To: Colin A.
From: Geoffrey Klempner
Subject: Is the fear of death irrational?
Date: 12 March 2003 13:29
Dear Colin,
I very much enjoyed your latest Pathways essay for Possible World Machine, in response to the question, 'Is the Fear of Death Irrational?', which you e-mailed me on 28 February.
On my bulldog clip for Philosophy Pathways, I have a weighty essay by Jurgen L. (who lives in Sydney, incidentally) on the subject of death. After struggling with Jurgen's taxing deliberations, your reminiscences came as a pleasant relief, although your essay is not without troubling barbs of its own.
You have approached this question in a way which might be taken to be psychological, rather than strictly philosophical (although you briefly express your philosophical credo). You have chosen to ask the question, 'When the crunch came, did I fear death?' The answer on each of the three occasions which you recount appears to have been, 'No'. Does that show that the fear of death is irrational? No, for two reasons:
First, it could be argued that you didn't have enough time to think about the prospect of death - because each time you were taken by surprise - and had you been given the opportunity for more extended reflection, the answer might have been 'Yes' rather than 'No'.
Secondly, even if the answer to the question of whether you would have feared death given sufficient time to reflect would still have been 'No', the basis for your considered judgement that death was not to be feared might turn out, on philosophical examination, to be irrational (as the atheist considers the believer's unquestioning belief in an afterlife).

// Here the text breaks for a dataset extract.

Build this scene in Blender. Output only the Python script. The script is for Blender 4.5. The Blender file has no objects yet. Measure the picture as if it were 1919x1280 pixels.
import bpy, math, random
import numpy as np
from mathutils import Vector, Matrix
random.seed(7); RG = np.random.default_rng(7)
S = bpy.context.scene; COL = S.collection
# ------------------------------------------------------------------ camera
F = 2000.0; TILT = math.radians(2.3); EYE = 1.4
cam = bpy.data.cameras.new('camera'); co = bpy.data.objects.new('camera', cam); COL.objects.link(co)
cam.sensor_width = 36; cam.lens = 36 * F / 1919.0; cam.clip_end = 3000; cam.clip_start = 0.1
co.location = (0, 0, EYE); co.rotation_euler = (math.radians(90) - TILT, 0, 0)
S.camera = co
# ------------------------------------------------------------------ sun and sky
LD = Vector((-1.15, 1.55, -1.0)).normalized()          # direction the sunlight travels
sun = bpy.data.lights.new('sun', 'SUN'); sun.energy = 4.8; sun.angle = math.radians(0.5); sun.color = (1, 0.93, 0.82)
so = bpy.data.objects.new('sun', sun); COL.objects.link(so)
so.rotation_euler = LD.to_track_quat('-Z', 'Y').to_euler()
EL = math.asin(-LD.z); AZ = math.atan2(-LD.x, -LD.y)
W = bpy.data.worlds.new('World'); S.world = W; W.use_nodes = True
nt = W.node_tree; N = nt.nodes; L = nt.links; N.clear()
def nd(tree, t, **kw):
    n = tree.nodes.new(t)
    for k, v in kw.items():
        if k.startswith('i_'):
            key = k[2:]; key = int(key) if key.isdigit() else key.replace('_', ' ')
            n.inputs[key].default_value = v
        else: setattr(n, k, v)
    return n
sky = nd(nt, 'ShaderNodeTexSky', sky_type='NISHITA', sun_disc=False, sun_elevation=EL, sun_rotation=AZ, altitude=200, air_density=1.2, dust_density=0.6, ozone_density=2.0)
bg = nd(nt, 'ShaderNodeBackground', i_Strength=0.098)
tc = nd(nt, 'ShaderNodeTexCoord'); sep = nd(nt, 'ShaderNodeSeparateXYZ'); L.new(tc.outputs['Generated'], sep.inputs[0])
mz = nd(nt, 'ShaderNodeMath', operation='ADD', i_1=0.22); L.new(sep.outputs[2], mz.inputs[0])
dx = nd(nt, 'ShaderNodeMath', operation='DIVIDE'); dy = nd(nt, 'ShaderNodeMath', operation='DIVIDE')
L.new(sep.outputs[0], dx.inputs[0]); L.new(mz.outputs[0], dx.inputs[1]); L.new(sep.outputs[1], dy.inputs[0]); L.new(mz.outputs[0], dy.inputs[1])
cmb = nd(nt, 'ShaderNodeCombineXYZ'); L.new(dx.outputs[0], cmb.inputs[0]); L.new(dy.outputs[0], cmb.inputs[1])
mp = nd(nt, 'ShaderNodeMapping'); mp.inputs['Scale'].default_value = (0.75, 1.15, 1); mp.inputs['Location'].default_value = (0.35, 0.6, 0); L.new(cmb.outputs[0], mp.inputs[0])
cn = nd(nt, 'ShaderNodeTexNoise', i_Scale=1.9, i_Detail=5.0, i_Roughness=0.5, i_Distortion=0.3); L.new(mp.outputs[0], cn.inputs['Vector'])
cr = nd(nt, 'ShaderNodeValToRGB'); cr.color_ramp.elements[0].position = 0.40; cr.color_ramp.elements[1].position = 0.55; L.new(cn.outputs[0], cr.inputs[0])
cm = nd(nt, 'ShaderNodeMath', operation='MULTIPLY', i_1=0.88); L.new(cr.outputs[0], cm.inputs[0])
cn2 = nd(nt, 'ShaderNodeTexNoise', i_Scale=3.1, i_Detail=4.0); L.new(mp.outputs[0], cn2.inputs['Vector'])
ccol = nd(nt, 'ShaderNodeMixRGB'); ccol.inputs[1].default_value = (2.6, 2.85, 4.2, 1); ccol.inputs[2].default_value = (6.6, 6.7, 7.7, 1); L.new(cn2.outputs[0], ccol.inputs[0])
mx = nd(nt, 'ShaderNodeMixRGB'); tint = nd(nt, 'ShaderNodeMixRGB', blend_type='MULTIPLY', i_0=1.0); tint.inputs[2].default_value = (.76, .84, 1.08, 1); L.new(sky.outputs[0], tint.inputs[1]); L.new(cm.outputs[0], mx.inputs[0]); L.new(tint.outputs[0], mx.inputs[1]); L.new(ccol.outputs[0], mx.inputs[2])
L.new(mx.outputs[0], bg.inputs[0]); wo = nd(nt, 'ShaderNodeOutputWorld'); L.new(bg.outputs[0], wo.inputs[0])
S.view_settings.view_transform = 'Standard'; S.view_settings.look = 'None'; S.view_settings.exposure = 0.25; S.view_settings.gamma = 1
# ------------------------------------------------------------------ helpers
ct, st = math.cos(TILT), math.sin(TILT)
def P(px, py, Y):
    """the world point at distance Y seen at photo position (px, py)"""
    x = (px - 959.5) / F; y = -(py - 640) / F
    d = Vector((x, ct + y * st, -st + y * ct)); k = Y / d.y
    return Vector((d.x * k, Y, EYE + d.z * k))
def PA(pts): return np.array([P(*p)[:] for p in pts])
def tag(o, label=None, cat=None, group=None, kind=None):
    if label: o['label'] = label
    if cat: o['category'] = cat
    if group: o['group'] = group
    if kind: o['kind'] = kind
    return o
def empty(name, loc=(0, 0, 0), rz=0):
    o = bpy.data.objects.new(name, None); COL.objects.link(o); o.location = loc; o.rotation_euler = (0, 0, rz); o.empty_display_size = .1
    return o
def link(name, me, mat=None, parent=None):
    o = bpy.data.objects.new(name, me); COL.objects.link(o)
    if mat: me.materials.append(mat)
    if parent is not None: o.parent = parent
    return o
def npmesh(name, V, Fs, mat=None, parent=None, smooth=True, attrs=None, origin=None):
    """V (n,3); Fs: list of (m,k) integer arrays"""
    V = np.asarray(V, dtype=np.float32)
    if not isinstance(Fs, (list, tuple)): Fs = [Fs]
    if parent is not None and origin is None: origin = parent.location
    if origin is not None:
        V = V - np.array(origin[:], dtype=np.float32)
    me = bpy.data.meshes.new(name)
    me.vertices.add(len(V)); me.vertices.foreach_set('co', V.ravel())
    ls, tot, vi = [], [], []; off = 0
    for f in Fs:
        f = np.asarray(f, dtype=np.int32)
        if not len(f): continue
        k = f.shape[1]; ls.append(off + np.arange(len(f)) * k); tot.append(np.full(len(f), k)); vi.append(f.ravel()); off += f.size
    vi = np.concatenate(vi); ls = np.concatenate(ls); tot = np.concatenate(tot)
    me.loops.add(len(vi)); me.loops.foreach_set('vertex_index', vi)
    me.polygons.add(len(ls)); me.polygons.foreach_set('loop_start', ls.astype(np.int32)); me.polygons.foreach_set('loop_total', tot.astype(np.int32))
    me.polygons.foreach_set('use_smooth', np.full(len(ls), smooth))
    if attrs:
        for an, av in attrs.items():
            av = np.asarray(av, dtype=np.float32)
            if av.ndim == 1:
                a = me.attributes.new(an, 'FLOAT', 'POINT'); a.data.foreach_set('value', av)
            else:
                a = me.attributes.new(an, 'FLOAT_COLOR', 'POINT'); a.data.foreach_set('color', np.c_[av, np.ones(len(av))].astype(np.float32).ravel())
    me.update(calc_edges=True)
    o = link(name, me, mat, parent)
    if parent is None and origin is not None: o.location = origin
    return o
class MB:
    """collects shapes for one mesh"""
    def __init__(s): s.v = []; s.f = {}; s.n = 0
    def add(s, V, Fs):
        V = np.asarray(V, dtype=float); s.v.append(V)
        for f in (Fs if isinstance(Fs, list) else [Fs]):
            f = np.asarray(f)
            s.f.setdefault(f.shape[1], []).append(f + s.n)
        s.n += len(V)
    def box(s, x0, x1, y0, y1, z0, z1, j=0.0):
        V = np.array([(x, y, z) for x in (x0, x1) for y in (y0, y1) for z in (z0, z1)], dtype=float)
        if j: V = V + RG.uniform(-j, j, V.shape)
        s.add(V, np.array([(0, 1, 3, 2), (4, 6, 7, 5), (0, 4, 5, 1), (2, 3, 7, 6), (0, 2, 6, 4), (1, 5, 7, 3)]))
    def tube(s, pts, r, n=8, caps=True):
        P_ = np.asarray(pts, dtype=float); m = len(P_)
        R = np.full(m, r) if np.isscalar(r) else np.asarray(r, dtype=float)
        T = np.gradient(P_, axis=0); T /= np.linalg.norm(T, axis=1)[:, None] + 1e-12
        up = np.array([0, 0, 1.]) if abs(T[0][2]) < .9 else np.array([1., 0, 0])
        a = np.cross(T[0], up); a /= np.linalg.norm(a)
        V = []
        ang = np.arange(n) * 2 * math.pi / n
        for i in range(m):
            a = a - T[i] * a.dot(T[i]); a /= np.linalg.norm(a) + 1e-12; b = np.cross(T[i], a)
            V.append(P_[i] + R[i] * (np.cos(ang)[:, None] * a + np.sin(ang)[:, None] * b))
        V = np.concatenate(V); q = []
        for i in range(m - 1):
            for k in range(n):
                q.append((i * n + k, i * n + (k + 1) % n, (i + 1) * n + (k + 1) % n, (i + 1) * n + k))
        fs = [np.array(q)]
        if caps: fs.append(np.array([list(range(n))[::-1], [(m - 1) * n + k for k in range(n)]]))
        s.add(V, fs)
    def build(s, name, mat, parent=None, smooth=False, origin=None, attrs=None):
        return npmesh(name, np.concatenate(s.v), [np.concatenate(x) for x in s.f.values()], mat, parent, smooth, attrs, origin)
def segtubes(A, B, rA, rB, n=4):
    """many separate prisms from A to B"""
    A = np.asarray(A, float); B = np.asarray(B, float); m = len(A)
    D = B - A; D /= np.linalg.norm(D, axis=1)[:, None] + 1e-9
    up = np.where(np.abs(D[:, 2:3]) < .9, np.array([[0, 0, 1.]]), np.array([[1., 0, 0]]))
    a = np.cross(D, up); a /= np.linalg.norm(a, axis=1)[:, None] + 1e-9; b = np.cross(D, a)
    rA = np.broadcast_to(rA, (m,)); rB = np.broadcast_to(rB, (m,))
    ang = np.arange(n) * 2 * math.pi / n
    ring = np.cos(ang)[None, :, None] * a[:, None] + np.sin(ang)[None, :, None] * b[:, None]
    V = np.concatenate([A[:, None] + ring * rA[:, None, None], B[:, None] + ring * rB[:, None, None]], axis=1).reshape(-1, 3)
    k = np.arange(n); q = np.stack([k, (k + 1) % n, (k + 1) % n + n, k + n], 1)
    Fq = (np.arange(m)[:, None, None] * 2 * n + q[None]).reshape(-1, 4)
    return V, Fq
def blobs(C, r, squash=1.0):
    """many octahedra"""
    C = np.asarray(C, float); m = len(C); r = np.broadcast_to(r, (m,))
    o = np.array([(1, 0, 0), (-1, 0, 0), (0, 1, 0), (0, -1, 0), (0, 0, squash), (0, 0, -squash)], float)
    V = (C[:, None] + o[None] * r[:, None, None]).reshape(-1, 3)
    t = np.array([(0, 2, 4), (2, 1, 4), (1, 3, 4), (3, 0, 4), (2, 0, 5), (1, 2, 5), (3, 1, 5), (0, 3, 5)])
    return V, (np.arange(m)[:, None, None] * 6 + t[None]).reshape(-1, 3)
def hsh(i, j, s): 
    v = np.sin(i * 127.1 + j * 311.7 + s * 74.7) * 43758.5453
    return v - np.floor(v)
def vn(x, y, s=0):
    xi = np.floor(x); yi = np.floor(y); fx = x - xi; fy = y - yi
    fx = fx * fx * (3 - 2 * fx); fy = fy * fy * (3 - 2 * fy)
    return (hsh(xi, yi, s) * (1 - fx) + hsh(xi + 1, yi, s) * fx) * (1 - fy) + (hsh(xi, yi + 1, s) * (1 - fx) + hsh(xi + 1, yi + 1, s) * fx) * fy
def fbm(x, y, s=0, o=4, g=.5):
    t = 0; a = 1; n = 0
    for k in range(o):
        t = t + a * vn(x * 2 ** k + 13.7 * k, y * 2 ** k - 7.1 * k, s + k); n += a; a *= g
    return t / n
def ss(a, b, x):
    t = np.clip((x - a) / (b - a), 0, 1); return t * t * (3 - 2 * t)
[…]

What can we get out of this? Perhaps, a claim of the following form: "There is a truth which we see when we are *not* given time to reflect, which is easily obscured when thought is allowed sufficient time to weave its deceptive web." In other words, your immediate reaction *was* rational, based on a true perception, and the question is how to draw a general moral.
I would have liked to have seen some argument for this conclusion. I think - at the back of your mind - this was your idea, as you started writing. But somehow the quarry proved too elusive. (That's just a guess, I might be wrong!)
The closest we get to an argument is in the paragraph that begins, "In the words of Epicurus..." Interestingly, your interpretation of Epicurus is not the one standardly given. I would interpret Epicurus as saying that after death there is no 'I', no subject. But fear for oneself logically has no *target*, no object to latch onto where there is no self. Without a target, fear is necessarily irrational. This is the standard view. (At the time when this remark was taken was written, Epicurus would have been widely understood as arguing, on the basis of his version of atomism, that there is no soul which goes to Hades, so nothing to fear when the material body is dissolved into atoms. However, supposing one did go to Hades - i.e. supposing atomism is wrong - that would not be 'death' as we are treating that notion. I think that Epicurus did in fact intend the more general argument, rather than one that assumes the truth of atomism.)
If, on the other hand, as you claim, Epicurus is merely saying that "it's futile to fear something we can't experience with our conscious minds" then his argument would apply equally, for example, to my growing fear that my father (who passed away four years ago) was deeply disappointed in me, although he never showed it. Unless you deny the reality of the past, there *is* here a target for my fear. Something exists - or possibly exists - in the past, which I fear and dread. What is lacking in this case is a way of verifying or falsifying the belief upon which the fear is based (assuming that I am certain that my father did not keep a secret diary, and would never have taken the risk of confiding his feelings to anyone else).
In the same paragraph, you quote a line which you recorded in your philosophical notebook, "an indefinite but impending certainty possible at any moment". This is a very important idea, which marks death off as an absolute, rather than "something bad which might happen to you - or not". Both Heidegger and Levinas have in different ways tried to grapple with the recognition that death is simply *too big* for philosophy. In the words of my collaborator Brian Tee, according to Heidegger, death is the "possibility of impossibility", while according to Levinas, death is the "impossibility of possibility". - I'll leave you to ponder that.